_Data for this exercise:_
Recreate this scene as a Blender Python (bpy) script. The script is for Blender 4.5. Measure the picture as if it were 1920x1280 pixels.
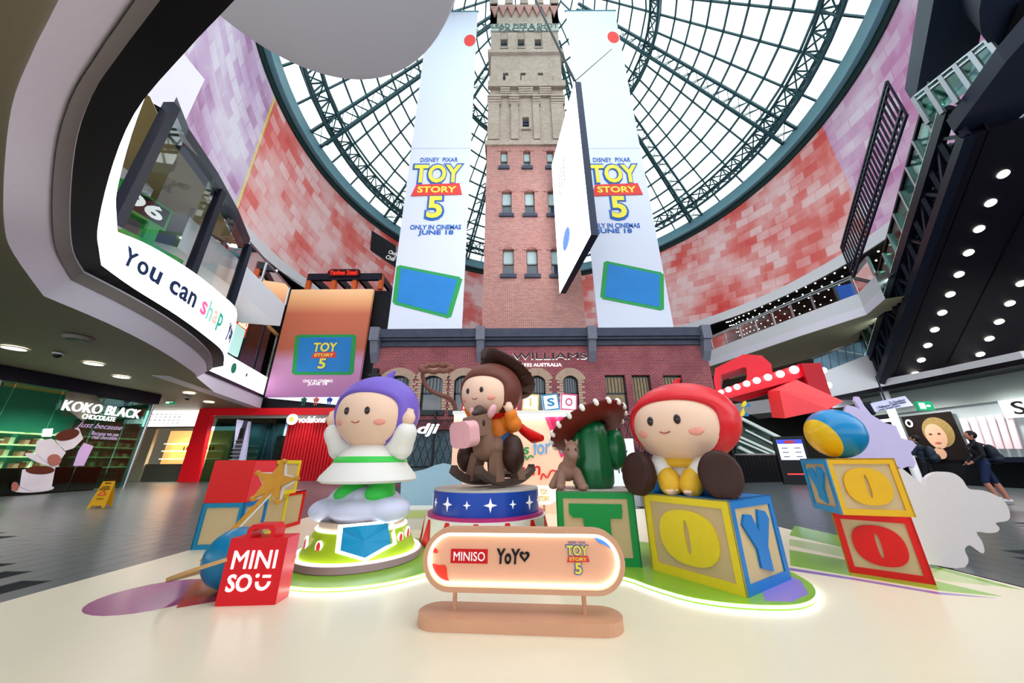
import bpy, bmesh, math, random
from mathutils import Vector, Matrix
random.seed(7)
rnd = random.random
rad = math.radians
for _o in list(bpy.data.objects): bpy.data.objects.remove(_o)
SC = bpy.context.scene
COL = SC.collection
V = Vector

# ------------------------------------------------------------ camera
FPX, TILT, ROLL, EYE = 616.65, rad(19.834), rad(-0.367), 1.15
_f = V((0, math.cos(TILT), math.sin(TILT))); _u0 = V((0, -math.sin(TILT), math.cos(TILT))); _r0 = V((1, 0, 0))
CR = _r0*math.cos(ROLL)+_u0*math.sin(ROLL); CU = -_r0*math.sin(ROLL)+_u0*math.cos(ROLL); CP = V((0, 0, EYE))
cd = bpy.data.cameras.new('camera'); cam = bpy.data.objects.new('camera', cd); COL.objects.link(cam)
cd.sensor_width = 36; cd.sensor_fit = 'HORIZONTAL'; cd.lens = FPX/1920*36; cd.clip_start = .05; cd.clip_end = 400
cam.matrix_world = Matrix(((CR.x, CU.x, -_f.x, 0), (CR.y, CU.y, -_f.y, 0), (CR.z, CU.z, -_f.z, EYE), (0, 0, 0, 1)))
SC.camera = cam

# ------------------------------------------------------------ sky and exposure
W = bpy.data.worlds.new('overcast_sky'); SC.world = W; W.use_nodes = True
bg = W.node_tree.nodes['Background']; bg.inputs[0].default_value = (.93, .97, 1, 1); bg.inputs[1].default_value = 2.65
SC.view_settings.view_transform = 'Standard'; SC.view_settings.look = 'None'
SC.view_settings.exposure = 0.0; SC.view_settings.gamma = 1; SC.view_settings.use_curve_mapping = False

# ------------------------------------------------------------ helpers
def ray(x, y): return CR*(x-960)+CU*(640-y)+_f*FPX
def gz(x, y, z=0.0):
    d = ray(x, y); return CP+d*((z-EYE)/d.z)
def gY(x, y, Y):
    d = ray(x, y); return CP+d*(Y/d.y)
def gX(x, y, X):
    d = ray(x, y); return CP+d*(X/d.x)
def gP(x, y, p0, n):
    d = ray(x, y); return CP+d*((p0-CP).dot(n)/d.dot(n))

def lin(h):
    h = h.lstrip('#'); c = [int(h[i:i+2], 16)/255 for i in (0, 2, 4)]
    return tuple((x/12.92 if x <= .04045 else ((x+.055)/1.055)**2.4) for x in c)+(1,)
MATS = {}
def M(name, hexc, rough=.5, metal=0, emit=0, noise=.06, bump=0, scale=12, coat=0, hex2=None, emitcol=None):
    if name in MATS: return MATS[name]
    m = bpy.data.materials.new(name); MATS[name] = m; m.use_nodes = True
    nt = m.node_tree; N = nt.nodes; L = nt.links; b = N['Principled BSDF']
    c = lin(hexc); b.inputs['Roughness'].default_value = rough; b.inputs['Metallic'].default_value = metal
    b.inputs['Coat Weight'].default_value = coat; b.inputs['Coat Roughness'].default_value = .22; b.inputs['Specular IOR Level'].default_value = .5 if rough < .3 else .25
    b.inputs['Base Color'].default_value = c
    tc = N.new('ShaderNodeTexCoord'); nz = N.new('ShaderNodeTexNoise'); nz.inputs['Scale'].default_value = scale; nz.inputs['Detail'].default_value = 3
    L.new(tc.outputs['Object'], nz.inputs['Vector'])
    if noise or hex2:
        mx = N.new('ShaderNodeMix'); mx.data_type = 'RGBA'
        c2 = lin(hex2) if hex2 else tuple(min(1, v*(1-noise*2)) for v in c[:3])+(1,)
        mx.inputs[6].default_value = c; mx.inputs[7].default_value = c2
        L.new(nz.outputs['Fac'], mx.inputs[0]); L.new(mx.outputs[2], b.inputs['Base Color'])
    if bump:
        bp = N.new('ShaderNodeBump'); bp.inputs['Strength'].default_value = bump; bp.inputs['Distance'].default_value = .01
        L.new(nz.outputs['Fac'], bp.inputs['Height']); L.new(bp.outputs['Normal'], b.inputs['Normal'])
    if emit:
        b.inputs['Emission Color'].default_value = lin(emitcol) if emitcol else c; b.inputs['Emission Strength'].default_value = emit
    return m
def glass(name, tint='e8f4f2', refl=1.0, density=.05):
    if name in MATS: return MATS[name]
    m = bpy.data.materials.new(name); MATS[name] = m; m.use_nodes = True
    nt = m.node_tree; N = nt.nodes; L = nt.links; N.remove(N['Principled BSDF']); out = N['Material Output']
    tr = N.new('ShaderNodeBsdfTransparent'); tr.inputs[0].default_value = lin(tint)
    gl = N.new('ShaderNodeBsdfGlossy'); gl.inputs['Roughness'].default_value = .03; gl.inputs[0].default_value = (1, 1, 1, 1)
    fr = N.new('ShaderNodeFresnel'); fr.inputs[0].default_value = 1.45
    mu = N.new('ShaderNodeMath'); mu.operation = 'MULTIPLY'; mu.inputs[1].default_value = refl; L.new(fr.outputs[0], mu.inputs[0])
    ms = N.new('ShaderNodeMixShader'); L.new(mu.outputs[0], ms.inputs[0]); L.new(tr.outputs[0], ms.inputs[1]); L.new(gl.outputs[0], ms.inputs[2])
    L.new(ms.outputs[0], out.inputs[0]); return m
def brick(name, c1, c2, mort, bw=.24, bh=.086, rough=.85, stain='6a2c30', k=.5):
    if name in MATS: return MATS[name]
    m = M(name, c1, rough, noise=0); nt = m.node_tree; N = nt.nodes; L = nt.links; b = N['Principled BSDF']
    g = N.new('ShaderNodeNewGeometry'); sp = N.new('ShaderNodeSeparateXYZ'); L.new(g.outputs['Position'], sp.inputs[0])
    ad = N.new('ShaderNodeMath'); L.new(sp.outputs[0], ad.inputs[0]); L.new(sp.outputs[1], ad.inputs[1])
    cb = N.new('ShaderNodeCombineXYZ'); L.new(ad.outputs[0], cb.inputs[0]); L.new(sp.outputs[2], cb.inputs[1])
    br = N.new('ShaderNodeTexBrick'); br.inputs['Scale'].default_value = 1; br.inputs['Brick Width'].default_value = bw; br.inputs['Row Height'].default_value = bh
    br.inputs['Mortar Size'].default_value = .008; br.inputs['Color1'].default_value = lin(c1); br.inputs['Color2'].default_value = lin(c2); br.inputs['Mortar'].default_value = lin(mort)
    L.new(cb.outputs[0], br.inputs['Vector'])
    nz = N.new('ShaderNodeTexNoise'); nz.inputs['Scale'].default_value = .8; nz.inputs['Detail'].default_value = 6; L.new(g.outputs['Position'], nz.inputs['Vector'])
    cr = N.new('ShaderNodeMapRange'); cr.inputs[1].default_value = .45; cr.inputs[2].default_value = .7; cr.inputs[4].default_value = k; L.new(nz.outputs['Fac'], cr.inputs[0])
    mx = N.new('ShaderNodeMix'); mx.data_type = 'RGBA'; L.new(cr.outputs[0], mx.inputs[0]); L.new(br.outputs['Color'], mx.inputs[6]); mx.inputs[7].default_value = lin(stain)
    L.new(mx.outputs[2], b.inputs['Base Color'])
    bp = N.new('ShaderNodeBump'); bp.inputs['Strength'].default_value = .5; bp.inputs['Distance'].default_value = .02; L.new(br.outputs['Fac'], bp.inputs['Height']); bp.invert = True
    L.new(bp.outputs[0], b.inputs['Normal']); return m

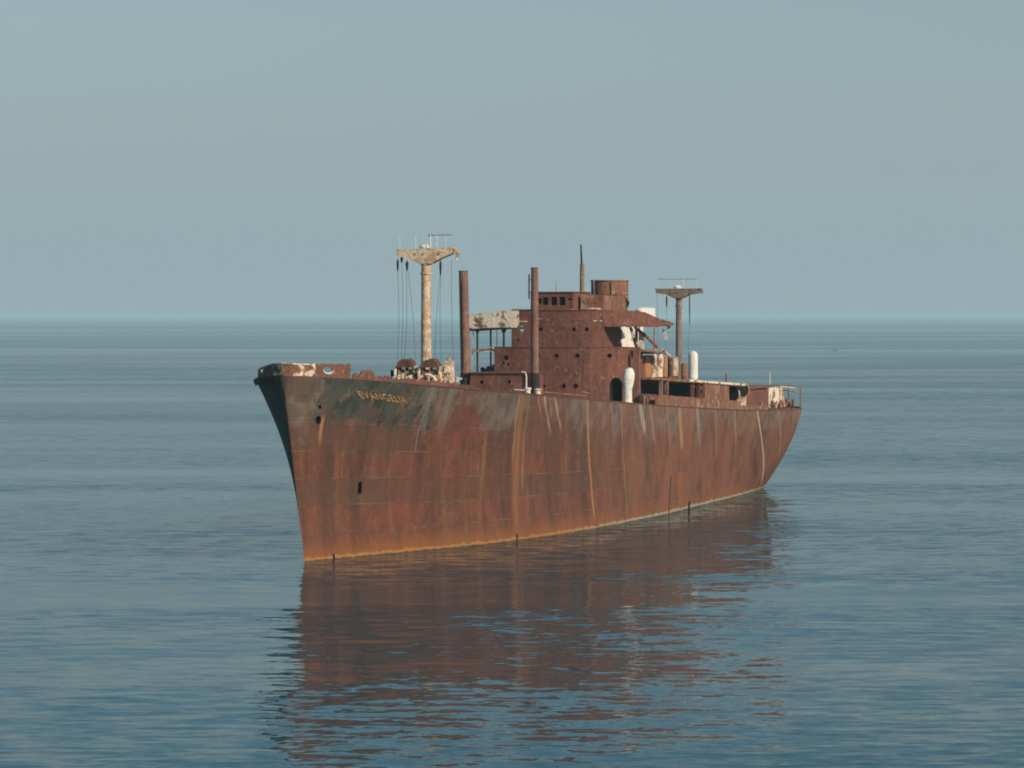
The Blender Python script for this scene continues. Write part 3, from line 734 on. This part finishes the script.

_What you have to do:_ Omit all pictures while transcribing the entries verbatim.

_Solution:_
Recreate this scene as a Blender Python (bpy) script. The script is for Blender 4.5. Measure the picture as if it were 1920x1280 pixels.
import bpy, bmesh, math, random
from mathutils import Vector, Matrix
random.seed(7)
rnd = random.random
rad = math.radians
for _o in list(bpy.data.objects): bpy.data.objects.remove(_o)
SC = bpy.context.scene
COL = SC.collection
V = Vector

# ------------------------------------------------------------ camera
FPX, TILT, ROLL, EYE = 616.65, rad(19.834), rad(-0.367), 1.15
_f = V((0, math.cos(TILT), math.sin(TILT))); _u0 = V((0, -math.sin(TILT), math.cos(TILT))); _r0 = V((1, 0, 0))
CR = _r0*math.cos(ROLL)+_u0*math.sin(ROLL); CU = -_r0*math.sin(ROLL)+_u0*math.cos(ROLL); CP = V((0, 0, EYE))
cd = bpy.data.cameras.new('camera'); cam = bpy.data.objects.new('camera', cd); COL.objects.link(cam)
cd.sensor_width = 36; cd.sensor_fit = 'HORIZONTAL'; cd.lens = FPX/1920*36; cd.clip_start = .05; cd.clip_end = 400
cam.matrix_world = Matrix(((CR.x, CU.x, -_f.x, 0), (CR.y, CU.y, -_f.y, 0), (CR.z, CU.z, -_f.z, EYE), (0, 0, 0, 1)))
SC.camera = cam

# ------------------------------------------------------------ sky and exposure
W = bpy.data.worlds.new('overcast_sky'); SC.world = W; W.use_nodes = True
bg = W.node_tree.nodes['Background']; bg.inputs[0].default_value = (.93, .97, 1, 1); bg.inputs[1].default_value = 2.65
SC.view_settings.view_transform = 'Standard'; SC.view_settings.look = 'None'
SC.view_settings.exposure = 0.0; SC.view_settings.gamma = 1; SC.view_settings.use_curve_mapping = False

# ------------------------------------------------------------ helpers
def ray(x, y): return CR*(x-960)+CU*(640-y)+_f*FPX
def gz(x, y, z=0.0):
    d = ray(x, y); return CP+d*((z-EYE)/d.z)
def gY(x, y, Y):
    d = ray(x, y); return CP+d*(Y/d.y)
def gX(x, y, X):
    d = ray(x, y); return CP+d*(X/d.x)
def gP(x, y, p0, n):
    d = ray(x, y); return CP+d*((p0-CP).dot(n)/d.dot(n))

def lin(h):
    h = h.lstrip('#'); c = [int(h[i:i+2], 16)/255 for i in (0, 2, 4)]
    return tuple((x/12.92 if x <= .04045 else ((x+.055)/1.055)**2.4) for x in c)+(1,)
MATS = {}
def M(name, hexc, rough=.5, metal=0, emit=0, noise=.06, bump=0, scale=12, coat=0, hex2=None, emitcol=None):
    if name in MATS: return MATS[name]
    m = bpy.data.materials.new(name); MATS[name] = m; m.use_nodes = True
    nt = m.node_tree; N = nt.nodes; L = nt.links; b = N['Principled BSDF']
    c = lin(hexc); b.inputs['Roughness'].default_value = rough; b.inputs['Metallic'].default_value = metal
    b.inputs['Coat Weight'].default_value = coat; b.inputs['Coat Roughness'].default_value = .22; b.inputs['Specular IOR Level'].default_value = .5 if rough < .3 else .25
    b.inputs['Base Color'].default_value = c
    tc = N.new('ShaderNodeTexCoord'); nz = N.new('ShaderNodeTexNoise'); nz.inputs['Scale'].default_value = scale; nz.inputs['Detail'].default_value = 3
    L.new(tc.outputs['Object'], nz.inputs['Vector'])
    if noise or hex2:
        mx = N.new('ShaderNodeMix'); mx.data_type = 'RGBA'
        c2 = lin(hex2) if hex2 else tuple(min(1, v*(1-noise*2)) for v in c[:3])+(1,)
        mx.inputs[6].default_value = c; mx.inputs[7].default_value = c2
        L.new(nz.outputs['Fac'], mx.inputs[0]); L.new(mx.outputs[2], b.inputs['Base Color'])
    if bump:
        bp = N.new('ShaderNodeBump'); bp.inputs['Strength'].default_value = bump; bp.inputs['Distance'].default_value = .01
        L.new(nz.outputs['Fac'], bp.inputs['Height']); L.new(bp.outputs['Normal'], b.inputs['Normal'])
    if emit:
        b.inputs['Emission Color'].default_value = lin(emitcol) if emitcol else c; b.inputs['Emission Strength'].default_value = emit
    return m
def glass(name, tint='e8f4f2', refl=1.0, density=.05):
    if name in MATS: return MATS[name]
    m = bpy.data.materials.new(name); MATS[name] = m; m.use_nodes = True
    nt = m.node_tree; N = nt.nodes; L = nt.links; N.remove(N['Principled BSDF']); out = N['Material Output']
    tr = N.new('ShaderNodeBsdfTransparent'); tr.inputs[0].default_value = lin(tint)
    gl = N.new('ShaderNodeBsdfGlossy'); gl.inputs['Roughness'].default_value = .03; gl.inputs[0].default_value = (1, 1, 1, 1)
    fr = N.new('ShaderNodeFresnel'); fr.inputs[0].default_value = 1.45
    mu = N.new('ShaderNodeMath'); mu.operation = 'MULTIPLY'; mu.inputs[1].default_value = refl; L.new(fr.outputs[0], mu.inputs[0])
    ms = N.new('ShaderNodeMixShader'); L.new(mu.outputs[0], ms.inputs[0]); L.new(tr.outputs[0], ms.inputs[1]); L.new(gl.outputs[0], ms.inputs[2])
    L.new(ms.outputs[0], out.inputs[0]); return m
def brick(name, c1, c2, mort, bw=.24, bh=.086, rough=.85, stain='6a2c30', k=.5):
    if name in MATS: return MATS[name]
    m = M(name, c1, rough, noise=0); nt = m.node_tree; N = nt.nodes; L = nt.links; b = N['Principled BSDF']
    g = N.new('ShaderNodeNewGeometry'); sp = N.new('ShaderNodeSeparateXYZ'); L.new(g.outputs['Position'], sp.inputs[0])
    ad = N.new('ShaderNodeMath'); L.new(sp.outputs[0], ad.inputs[0]); L.new(sp.outputs[1], ad.inputs[1])
    cb = N.new('ShaderNodeCombineXYZ'); L.new(ad.outputs[0], cb.inputs[0]); L.new(sp.outputs[2], cb.inputs[1])
    br = N.new('ShaderNodeTexBrick'); br.inputs['Scale'].default_value = 1; br.inputs['Brick Width'].default_value = bw; br.inputs['Row Height'].default_value = bh
    br.inputs['Mortar Size'].default_value = .008; br.inputs['Color1'].default_value = lin(c1); br.inputs['Color2'].default_value = lin(c2); br.inputs['Mortar'].default_value = lin(mort)
    L.new(cb.outputs[0], br.inputs['Vector'])
    nz = N.new('ShaderNodeTexNoise'); nz.inputs['Scale'].default_value = .8; nz.inputs['Detail'].default_value = 6; L.new(g.outputs['Position'], nz.inputs['Vector'])
    cr = N.new('ShaderNodeMapRange'); cr.inputs[1].default_value = .45; cr.inputs[2].default_value = .7; cr.inputs[4].default_value = k; L.new(nz.outputs['Fac'], cr.inputs[0])
    mx = N.new('ShaderNodeMix'); mx.data_type = 'RGBA'; L.new(cr.outputs[0], mx.inputs[0]); L.new(br.outputs['Color'], mx.inputs[6]); mx.inputs[7].default_value = lin(stain)
    L.new(mx.outputs[2], b.inputs['Base Color'])
    bp = N.new('ShaderNodeBump'); bp.inputs['Strength'].default_value = .5; bp.inputs['Distance'].default_value = .02; L.new(br.outputs['Fac'], bp.inputs['Height']); bp.invert = True
    L.new(bp.outputs[0], b.inputs['Normal']); return m

The Blender Python script for this scene continues. Write part 3, from line 734 on. This part finishes the script.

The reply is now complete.